TASK DETAILS:
Return, exactly as written, the run of lines that begins at the line containing "Keep writing the" and ends at the line containing "c = MB(); c.box((a[0], a[1], -.09), (b_[0], b_[1], z), None);". Nothing outside that run belongs in the answer.

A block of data
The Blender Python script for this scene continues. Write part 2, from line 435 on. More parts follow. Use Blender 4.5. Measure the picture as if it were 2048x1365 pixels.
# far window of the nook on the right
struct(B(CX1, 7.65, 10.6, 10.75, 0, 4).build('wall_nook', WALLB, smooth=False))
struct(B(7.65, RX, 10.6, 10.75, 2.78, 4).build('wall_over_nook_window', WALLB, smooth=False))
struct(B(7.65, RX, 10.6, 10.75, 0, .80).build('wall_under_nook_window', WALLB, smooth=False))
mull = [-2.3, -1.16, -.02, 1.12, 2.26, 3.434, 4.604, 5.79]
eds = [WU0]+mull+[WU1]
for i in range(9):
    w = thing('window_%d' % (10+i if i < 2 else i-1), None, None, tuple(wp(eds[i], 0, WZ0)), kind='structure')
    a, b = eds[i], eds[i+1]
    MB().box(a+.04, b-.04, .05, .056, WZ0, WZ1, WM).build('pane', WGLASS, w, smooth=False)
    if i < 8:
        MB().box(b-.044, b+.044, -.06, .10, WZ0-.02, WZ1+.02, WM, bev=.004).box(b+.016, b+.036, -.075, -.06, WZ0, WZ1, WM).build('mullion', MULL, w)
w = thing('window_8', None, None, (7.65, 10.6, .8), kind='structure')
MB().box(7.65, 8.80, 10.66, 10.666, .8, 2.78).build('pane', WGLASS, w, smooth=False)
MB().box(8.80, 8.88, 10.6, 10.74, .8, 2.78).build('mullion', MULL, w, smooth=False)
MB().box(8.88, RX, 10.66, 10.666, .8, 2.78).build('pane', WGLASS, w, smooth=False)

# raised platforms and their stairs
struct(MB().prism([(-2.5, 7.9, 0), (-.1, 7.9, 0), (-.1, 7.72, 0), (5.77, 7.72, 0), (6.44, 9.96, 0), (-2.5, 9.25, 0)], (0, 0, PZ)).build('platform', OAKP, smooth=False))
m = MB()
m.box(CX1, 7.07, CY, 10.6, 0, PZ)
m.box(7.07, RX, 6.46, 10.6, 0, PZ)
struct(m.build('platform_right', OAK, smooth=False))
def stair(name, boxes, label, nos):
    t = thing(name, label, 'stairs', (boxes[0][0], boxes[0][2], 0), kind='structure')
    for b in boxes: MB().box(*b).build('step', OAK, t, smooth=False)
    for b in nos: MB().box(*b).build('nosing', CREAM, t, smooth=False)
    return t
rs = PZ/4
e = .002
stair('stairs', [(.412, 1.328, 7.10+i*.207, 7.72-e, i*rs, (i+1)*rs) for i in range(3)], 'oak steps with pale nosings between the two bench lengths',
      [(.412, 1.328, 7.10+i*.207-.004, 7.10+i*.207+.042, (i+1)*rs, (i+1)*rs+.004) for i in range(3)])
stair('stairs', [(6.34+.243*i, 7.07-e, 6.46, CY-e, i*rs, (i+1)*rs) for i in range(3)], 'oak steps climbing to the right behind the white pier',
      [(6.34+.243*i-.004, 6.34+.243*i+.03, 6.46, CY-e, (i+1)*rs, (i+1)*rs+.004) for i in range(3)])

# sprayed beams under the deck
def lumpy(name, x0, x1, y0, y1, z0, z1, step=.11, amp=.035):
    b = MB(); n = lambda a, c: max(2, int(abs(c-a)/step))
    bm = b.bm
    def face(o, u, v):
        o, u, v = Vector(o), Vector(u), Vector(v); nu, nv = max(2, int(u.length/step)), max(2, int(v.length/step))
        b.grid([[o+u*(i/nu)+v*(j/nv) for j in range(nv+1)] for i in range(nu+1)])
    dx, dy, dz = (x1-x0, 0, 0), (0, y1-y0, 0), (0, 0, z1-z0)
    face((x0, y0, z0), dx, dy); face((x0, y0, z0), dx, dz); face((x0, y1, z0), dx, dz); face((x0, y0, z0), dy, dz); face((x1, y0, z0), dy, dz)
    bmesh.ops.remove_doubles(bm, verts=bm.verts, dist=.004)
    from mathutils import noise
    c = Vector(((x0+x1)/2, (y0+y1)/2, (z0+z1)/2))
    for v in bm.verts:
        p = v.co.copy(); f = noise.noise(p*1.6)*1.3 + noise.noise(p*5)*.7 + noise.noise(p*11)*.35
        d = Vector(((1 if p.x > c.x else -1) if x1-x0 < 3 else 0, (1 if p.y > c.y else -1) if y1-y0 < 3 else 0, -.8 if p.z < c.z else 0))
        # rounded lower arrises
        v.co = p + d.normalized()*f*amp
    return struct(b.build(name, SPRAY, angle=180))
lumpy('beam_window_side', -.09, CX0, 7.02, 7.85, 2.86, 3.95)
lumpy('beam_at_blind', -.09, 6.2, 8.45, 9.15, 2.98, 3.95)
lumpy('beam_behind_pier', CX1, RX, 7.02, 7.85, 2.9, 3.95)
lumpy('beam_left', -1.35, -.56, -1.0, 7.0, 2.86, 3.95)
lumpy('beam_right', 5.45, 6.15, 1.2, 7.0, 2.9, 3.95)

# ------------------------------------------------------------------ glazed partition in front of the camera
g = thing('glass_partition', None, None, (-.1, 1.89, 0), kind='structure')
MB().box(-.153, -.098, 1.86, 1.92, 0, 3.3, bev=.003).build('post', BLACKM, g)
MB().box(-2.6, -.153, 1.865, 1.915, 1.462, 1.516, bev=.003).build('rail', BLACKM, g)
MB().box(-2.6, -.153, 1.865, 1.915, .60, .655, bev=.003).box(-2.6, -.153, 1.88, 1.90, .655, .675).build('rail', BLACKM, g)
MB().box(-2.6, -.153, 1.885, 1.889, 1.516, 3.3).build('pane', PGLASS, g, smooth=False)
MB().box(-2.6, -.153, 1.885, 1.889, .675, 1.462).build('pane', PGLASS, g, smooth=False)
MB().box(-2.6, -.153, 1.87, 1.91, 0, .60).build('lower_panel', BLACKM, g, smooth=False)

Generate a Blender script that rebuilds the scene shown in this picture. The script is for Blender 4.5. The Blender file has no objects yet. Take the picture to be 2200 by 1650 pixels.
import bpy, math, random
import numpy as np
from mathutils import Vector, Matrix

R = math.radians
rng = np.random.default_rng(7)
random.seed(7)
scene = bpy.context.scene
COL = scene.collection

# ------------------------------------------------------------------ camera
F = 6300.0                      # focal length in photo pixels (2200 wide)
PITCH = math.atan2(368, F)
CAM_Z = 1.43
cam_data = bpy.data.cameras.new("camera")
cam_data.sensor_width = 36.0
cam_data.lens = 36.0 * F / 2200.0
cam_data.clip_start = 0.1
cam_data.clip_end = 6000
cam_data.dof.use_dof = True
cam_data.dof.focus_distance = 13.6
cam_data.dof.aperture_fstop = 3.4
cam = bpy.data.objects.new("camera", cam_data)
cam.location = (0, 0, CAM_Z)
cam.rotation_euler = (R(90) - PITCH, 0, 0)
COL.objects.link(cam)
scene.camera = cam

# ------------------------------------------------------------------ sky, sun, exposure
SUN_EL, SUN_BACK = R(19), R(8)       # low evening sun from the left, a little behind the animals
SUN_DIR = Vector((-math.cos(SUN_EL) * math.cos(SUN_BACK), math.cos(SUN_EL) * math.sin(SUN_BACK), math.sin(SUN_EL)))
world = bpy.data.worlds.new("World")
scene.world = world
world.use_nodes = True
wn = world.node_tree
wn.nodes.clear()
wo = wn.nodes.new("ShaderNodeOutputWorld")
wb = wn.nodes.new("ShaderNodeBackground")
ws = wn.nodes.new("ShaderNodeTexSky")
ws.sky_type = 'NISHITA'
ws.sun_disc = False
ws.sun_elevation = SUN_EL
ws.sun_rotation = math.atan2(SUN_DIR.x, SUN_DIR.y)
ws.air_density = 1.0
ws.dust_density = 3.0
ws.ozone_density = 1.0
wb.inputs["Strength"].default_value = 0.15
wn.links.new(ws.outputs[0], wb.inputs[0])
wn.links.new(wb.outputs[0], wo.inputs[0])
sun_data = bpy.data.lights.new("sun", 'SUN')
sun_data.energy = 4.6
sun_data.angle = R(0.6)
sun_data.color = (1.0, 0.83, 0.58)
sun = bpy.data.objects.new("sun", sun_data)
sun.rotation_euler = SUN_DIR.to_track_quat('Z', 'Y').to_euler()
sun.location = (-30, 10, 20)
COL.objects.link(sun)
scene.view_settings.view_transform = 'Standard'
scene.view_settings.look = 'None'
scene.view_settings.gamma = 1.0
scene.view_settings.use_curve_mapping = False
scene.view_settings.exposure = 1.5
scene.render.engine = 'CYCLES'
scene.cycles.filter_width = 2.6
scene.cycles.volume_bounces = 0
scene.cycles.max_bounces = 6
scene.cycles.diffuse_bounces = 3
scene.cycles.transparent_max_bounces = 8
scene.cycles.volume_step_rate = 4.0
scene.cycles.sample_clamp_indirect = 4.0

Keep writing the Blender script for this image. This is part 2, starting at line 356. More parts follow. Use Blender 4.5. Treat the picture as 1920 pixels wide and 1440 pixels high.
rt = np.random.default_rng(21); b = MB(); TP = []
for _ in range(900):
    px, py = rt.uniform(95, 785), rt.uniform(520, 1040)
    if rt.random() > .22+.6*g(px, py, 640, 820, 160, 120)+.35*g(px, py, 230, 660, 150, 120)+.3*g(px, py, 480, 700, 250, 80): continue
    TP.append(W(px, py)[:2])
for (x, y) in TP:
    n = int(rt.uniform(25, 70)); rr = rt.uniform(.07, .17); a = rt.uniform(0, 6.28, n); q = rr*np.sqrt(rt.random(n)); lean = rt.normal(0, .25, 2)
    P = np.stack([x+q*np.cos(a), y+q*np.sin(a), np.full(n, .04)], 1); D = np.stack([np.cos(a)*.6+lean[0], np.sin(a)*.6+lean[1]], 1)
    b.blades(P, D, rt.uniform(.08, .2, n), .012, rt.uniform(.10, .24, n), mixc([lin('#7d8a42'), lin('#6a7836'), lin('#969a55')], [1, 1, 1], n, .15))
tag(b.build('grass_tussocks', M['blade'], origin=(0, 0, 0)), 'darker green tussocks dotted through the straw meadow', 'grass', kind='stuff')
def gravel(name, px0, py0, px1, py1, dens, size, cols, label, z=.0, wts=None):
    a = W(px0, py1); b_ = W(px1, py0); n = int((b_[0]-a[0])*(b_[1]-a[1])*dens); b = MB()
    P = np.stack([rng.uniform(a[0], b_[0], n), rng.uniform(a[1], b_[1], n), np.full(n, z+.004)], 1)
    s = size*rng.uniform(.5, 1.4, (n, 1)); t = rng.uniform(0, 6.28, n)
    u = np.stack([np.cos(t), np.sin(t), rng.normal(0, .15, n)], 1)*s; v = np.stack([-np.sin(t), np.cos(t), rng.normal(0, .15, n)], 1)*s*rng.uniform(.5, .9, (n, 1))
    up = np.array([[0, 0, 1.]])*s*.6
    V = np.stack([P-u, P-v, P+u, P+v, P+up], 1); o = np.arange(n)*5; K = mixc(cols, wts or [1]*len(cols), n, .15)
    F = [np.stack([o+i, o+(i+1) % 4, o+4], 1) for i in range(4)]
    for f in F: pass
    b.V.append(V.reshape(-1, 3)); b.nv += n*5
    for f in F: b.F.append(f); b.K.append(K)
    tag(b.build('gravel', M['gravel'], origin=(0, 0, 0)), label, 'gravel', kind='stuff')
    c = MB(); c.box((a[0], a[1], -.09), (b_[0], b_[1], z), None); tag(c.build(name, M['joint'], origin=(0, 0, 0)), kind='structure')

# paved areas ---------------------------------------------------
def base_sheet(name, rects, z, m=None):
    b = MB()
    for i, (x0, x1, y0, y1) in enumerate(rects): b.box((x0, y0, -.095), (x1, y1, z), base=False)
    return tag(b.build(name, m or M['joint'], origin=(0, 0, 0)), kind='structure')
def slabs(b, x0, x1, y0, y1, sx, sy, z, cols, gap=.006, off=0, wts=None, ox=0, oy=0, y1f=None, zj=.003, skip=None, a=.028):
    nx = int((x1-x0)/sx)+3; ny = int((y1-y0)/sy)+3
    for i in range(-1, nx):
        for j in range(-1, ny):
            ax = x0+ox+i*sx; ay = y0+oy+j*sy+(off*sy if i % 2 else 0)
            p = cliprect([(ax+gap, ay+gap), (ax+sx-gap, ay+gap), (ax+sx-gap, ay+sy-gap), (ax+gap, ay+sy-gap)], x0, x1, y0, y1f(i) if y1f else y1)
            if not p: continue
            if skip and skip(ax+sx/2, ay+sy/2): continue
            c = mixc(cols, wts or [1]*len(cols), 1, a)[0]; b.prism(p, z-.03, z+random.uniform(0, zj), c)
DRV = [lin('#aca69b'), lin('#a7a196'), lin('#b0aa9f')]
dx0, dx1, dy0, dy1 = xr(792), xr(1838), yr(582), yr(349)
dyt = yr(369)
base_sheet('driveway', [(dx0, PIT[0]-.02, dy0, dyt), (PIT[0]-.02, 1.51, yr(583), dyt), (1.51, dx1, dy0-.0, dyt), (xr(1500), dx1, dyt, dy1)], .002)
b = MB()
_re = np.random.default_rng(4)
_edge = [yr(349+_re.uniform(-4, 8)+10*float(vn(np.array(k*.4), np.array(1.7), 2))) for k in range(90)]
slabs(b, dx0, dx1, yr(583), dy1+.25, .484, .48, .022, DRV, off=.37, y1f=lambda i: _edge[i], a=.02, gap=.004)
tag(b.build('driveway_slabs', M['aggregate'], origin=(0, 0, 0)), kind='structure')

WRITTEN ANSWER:
Keep writing the Blender script for this image. This is part 2, starting at line 356. More parts follow. Use Blender 4.5. Treat the picture as 1920 pixels wide and 1440 pixels high.
rt = np.random.default_rng(21); b = MB(); TP = []
for _ in range(900):
    px, py = rt.uniform(95, 785), rt.uniform(520, 1040)
    if rt.random() > .22+.6*g(px, py, 640, 820, 160, 120)+.35*g(px, py, 230, 660, 150, 120)+.3*g(px, py, 480, 700, 250, 80): continue
    TP.append(W(px, py)[:2])
for (x, y) in TP:
    n = int(rt.uniform(25, 70)); rr = rt.uniform(.07, .17); a = rt.uniform(0, 6.28, n); q = rr*np.sqrt(rt.random(n)); lean = rt.normal(0, .25, 2)
    P = np.stack([x+q*np.cos(a), y+q*np.sin(a), np.full(n, .04)], 1); D = np.stack([np.cos(a)*.6+lean[0], np.sin(a)*.6+lean[1]], 1)
    b.blades(P, D, rt.uniform(.08, .2, n), .012, rt.uniform(.10, .24, n), mixc([lin('#7d8a42'), lin('#6a7836'), lin('#969a55')], [1, 1, 1], n, .15))
tag(b.build('grass_tussocks', M['blade'], origin=(0, 0, 0)), 'darker green tussocks dotted through the straw meadow', 'grass', kind='stuff')
def gravel(name, px0, py0, px1, py1, dens, size, cols, label, z=.0, wts=None):
    a = W(px0, py1); b_ = W(px1, py0); n = int((b_[0]-a[0])*(b_[1]-a[1])*dens); b = MB()
    P = np.stack([rng.uniform(a[0], b_[0], n), rng.uniform(a[1], b_[1], n), np.full(n, z+.004)], 1)
    s = size*rng.uniform(.5, 1.4, (n, 1)); t = rng.uniform(0, 6.28, n)
    u = np.stack([np.cos(t), np.sin(t), rng.normal(0, .15, n)], 1)*s; v = np.stack([-np.sin(t), np.cos(t), rng.normal(0, .15, n)], 1)*s*rng.uniform(.5, .9, (n, 1))
    up = np.array([[0, 0, 1.]])*s*.6
    V = np.stack([P-u, P-v, P+u, P+v, P+up], 1); o = np.arange(n)*5; K = mixc(cols, wts or [1]*len(cols), n, .15)
    F = [np.stack([o+i, o+(i+1) % 4, o+4], 1) for i in range(4)]
    for f in F: pass
    b.V.append(V.reshape(-1, 3)); b.nv += n*5
    for f in F: b.F.append(f); b.K.append(K)
    tag(b.build('gravel', M['gravel'], origin=(0, 0, 0)), label, 'gravel', kind='stuff')
    c = MB(); c.box((a[0], a[1], -.09), (b_[0], b_[1], z), None); tag(c.build(name, M['joint'], origin=(0, 0, 0)), kind='structure')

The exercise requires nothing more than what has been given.